Nel nostro ordinamento non è la prima volta che si ricorre a meccanismi di prelievo anticipato.
Esempi significativi sono:
Reverse charge
Usato in ambito IVA, prevede che l’imposta venga autoliquidata dal destinatario della fattura, anziché dal fornitore. Serve a contrastare l’evasione nell’ambito delle operazioni “a catena”, come nel settore edile o tecnologico. Anche qui, il principio è quello di spostare il momento dell’obbligo fiscale più vicino al pagamento effettivo, evitando che l’imposta venga incassata e poi non versata.
Split payment
Adottato per operazioni con la PA e grandi società pubbliche, lo split payment impone che l’IVA venga trattenuta dall’ente pubblico committente e versata direttamente all’Erario, anziché al fornitore. Anche in questo caso, il fornitore riceve un pagamento decurtato dell’IVA, che però non gestisce più direttamente.
In entrambi i casi, come nella ritenuta universale, l’intento è tagliare fuori l’anello debole della catena fiscale, cioè il rischio che il soggetto passivo incassi ma non versi.
La differenza sostanziale con la ritenuta universale è che questa non riguarda l’IVA, ma l’imposta diretta, e quindi ha effetti diretti sulla base imponibile IRPEF o IRES. Inoltre, mentre split payment e reverse charge si applicano a specifici settori o soggetti, la ritenuta universale avrebbe un ambito molto più ampio e trasversale, interessando potenzialmente milioni di operazioni B2B ogni anno.
Le reazioni di commercialisti e associazioni
L’emendamento sulla ritenuta universale all’1% non ha tardato a sollevare forti critiche da parte del mondo professionale e imprenditoriale. In particolare, i commercialisti e le principali associazioni di categoria hanno espresso preoccupazione per l’impatto negativo che questa misura potrebbe avere sull’economia reale e sulla gestione fiscale quotidiana delle imprese.
Durante il webinar organizzato dal Consiglio Nazionale dei Dottori Commercialisti ed Esperti Contabili (CNDCEC)– dove è intervenuto anche il viceministro Maurizio Leo – sono emerse diverse perplessità:
-
La ritenuta anticipata penalizza le imprese in regola, anziché colpire quelle irregolari;
-
Si introduce un ulteriore adempimento burocratico, che complica anziché semplificare;
-
Il meccanismo genera inefficienze nei flussi di cassa, riducendo la liquidità disponibile.

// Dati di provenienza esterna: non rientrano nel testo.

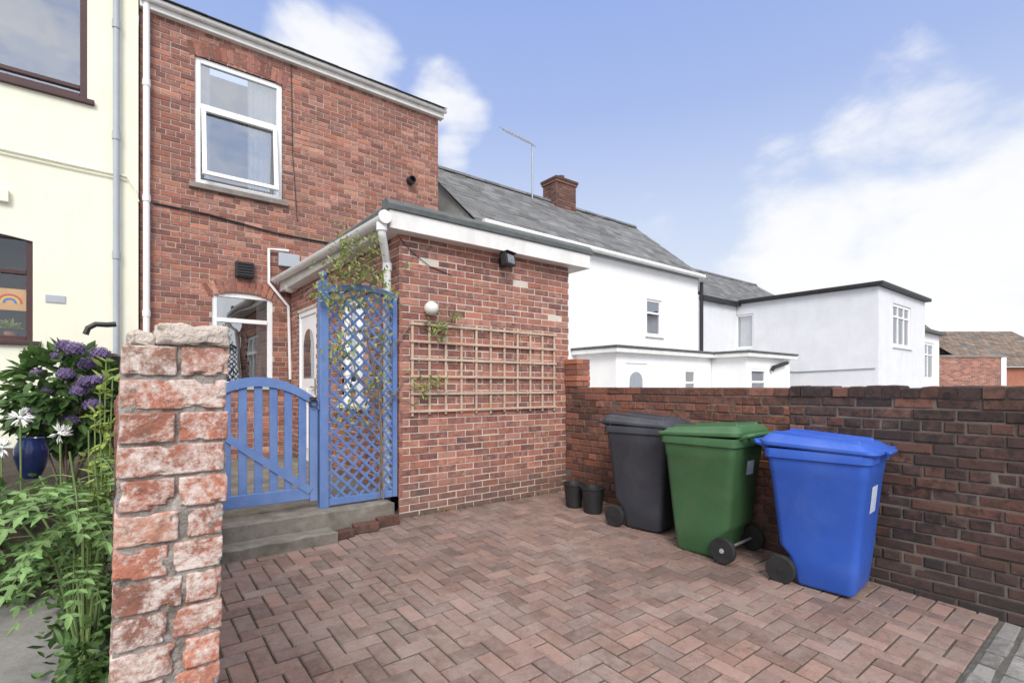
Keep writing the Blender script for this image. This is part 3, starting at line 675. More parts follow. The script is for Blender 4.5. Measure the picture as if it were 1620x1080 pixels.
m=MB(); m.tube([(gx0,YH-.2,ez-.0),(gx1,YH-.2,ez-.05)],.06,10); m.build('gutter',M['oldwhite'],rf,smooth=True)
m=MB(); m.fbox(fw_,gx0,gx1,ez-.10,ez+.0,0,.04); m.build('fascia_board',M['greypipe'],rf)
cx_=onY(885,300,ry)[0]
m=MB(); fcF=FY(ry-.28)
brickwork(m,fcF,cx_-.38,cx_+.38,5.9,7.1); brickwork(m,FX(cx_-.38),ry-.28,ry+.28,5.9,7.1)
m.box(cx_+.36,cx_+.38,ry-.27,ry+.28,5.9,7.1); m.mi=0
for k,(o_,z) in enumerate(((.03,7.1),(.05,7.17))): m.rc(); m.box(cx_-.38-o_,cx_+.38+o_,ry-.28-o_,ry+.28+o_,z,z+.068)
m.mi=1;m.box(cx_-.3,cx_+.3,ry-.2,ry+.2,7.238,7.30)
chm=m.build('chimney',[M['chimney_brick'],M['wall_mortar']],rf)
m=MB(); m.lathe((cx_+.05,ry,7.3),[(.11,0),(.10,.1),(.11,.12),(.09,.12),(.08,.02)],14); m.build('chimney_pot',M['chimney_brick'],chm,smooth=True)
window(wr,fw_,*WW,M['upvc'],fw=.06,hb=[((WW[2]+WW[3])/2+.12,None,None)],sill=M['white_render'])
# aerial
ab=onY(842,305,ry-.2); at_=onY(842,228,ry-.2); ae=onY(796,205,ry-.2)
aer=thing('tv_aerial','thin metal television aerial standing on the slate roof','aerial',(ab[0],ry-.2,ab[1]-.4))
m=MB(); m.tube([(ab[0],ry-.2,6.2),(ab[0],ry-.2,at_[1]+.03)],.022,6); m.build('mast',M['steel'],aer)
m=MB(); p=Vector((at_[0]+.05,ry-.2,at_[1])); q=Vector((ae[0],ry-.2,ae[1])); m.tube([p,q],.016,6)
for i in range(10):
    c=p.lerp(q,.08+i*.1); m.tube([c+Vector((.05,-.12,-.12)),c+Vector((-.05,.12,.12))],.011,5)
m.build('boom',M['steel'],aer)
# second lower cottage
g2=thing('lower_cottage','lower white cottage with black eaves joining the flat roofed block','house',(14.3,YH,.37))
m=MB(); plainwall(m,fw_,gx1+.002,21,.3,4.1,[],0); m.build('wall',M['blue_render'],g2,normals=False)
slateroof(g2,gx1+.06,21.2,YH-.15,4.08,ry,5.72)
m=MB(); m.fbox(fw_,gx1+.06,15.34,3.95,4.06,.0,.16); m.build('gutter',M['black'],g2)
u,_=onY(1107,500,YH); m=MB(); m.tube([(u,YH-.06,1.5),(u,YH-.06,4.45)],.05,8); m.tube([(u,YH-.06,4.0),(u+1.2,YH-.1,3.95)],.04,8); m.build('downpipe',M['black'],g2,smooth=True)
# flat roofed block
fbk=thing('flat_roofed_block','pale rendered two storey flat roofed block with black roof edge','building',(17.4,4.43,.2))
bx0,bx1,by=15.36,19.5,4.43
FS=FX(bx0); FFr=FY(by)
sw=(onX(1192,500,bx0)[0],onX(1162,500,bx0)[0]-.02,onX(1177,551,bx0)[1],onX(1177,497,bx0)[1])
fw2=(onY(1413,500,by)[0],onY(1441,500,by)[0],onY(1427,549,by)[1],onY(1427,483,by)[1])
m=MB(); plainwall(m,FS,by,YH-.01,.1,4.02,[sw],.1); plainwall(m,FFr,bx0,bx1,.1,4.02,[fw2],.1); m.quad((bx1,by,.1),(bx1,YH,.1),(bx1,YH,4.02),(bx1,by,4.02)); m.build('wall',M['blue_render'],fbk,normals=False)
m=MB(); m.box(bx0-.14,bx1+.14,by-.14,YH-.02,4.03,4.13); rr=m.build('roof',M['black'],fbk,bevel=.02)
window(fbk,FS,*sw,M['upvc'],fw=.06,curt=[(sw[0]+.1,sw[1]-.1)])
window(fbk,FFr,*fw2,M['upvc'],fw=.08,vb=[((fw2[0]*2+fw2[1])/3,None,None),((fw2[0]+fw2[1]*2)/3,None,None)],hb=[(fw2[3]-.35,None,None)],sill=M['upvc'])
m=MB(); P=[onX(1205,585,bx0),onX(1260,588,bx0),onX(1385,582,bx0)]; m.tube([FS.p(a,b,.02) for a,b in P],.018,6); m.build('cable',M['greypipe'],fbk,smooth=True)
# far low white house
lw=thing('white_bungalow','low white house end beyond the flat roofed block','house',(22,5.2,.2))
w3=(onY(1459,560,5.2)[0]+.1,onY(1478,560,5.2)[0],1.7,3.05)
m=MB(); plainwall(m,FY(5.2),19.6,24.8,.1,3.4,[w3],.1); m.quad((24.8,5.2,.1),(24.8,9,.1),(24.8,9,3.4),(24.8,5.2,3.4)); m.build('wall',M['white_render'],lw,normals=False)
m=MB(); m.prism(Frame((0,0,0),(0,1,0),(0,0,1),(1,0,0)),[(5.0,3.38),(5.0,3.48),(8,3.95),(11,3.4)],19.55,24.95); m.build('roof',M['felt'],lw)
window(lw,FY(5.2),*w3,M['upvc'],fw=.09,vb=[((w3[0]+w3[1])/2,None,None)],hb=[(2.6,None,None)])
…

Secondo i rappresentanti dei professionisti, si tratterebbe di una misura che scarica sulle imprese – e non sull’amministrazione finanziaria – il peso del contrasto all’evasione, aumentando la complessità di una macchina fiscale già difficile da gestire.
Anche Confartigianato, CNA e Confcommercio hanno preso posizione, chiedendo al Governo di valutare misure alternative, più equilibrate e meno penalizzanti per chi già opera nella legalità. In particolare, si teme che il provvedimento possa disincentivare l’emersione e favorire pratiche elusive, come lo spostamento verso i regimi forfettari (esenti dalla ritenuta), alterando la concorrenza nel mercato.
La speranza delle categorie è che, nella stesura definitiva della Legge di Bilancio 2026, l’emendamento venga modificato o eliminato, o quanto meno accompagnato da correttivi strutturali che ne mitigano l’impatto.
Conclusione
La proposta di ritenuta universale all’1% inserita nella Legge di Bilancio 2026 rappresenta una svolta significativa nel rapporto tra Fisco e imprese. Dietro la finalità dichiarata di contrastare l’evasione si cela però il rischio concreto di introdurre un meccanismo fiscale penalizzante per i soggetti più virtuosi e regolari, soprattutto nel mondo delle PMI, dei professionisti e degli artigiani.
È evidente che il Governo sta puntando verso un sistema di tassazione sempre più anticipata, automatica e controllata, sfruttando le potenzialità della fatturazione elettronica e dei flussi digitali. Tuttavia, ogni intervento normativo deve tener conto delle dinamiche reali dell’economia, della liquidità delle imprese e della necessità di semplificare, non complicare, gli adempimenti fiscali.
In attesa della versione definitiva della norma, il consiglio per imprese e professionisti è di iniziare già ora un confronto strategico con il proprio commercialista, valutando:
-
L’adesione a regimi agevolati come il Concordato Preventivo Biennale;
-
L’impatto effettivo della misura sul proprio cash flow;
-
La gestione corretta dei crediti d’imposta, per non restare esposti finanziariamente.
Solo una pianificazione fiscale proattiva e consapevole potrà trasformare questo possibile svantaggio in un’occasione di ottimizzazione e trasparenza. Restare aggiornati, analizzare i rischi e scegliere il regime fiscale più adatto sono oggi più che mai strumenti essenziali per restare competitivi.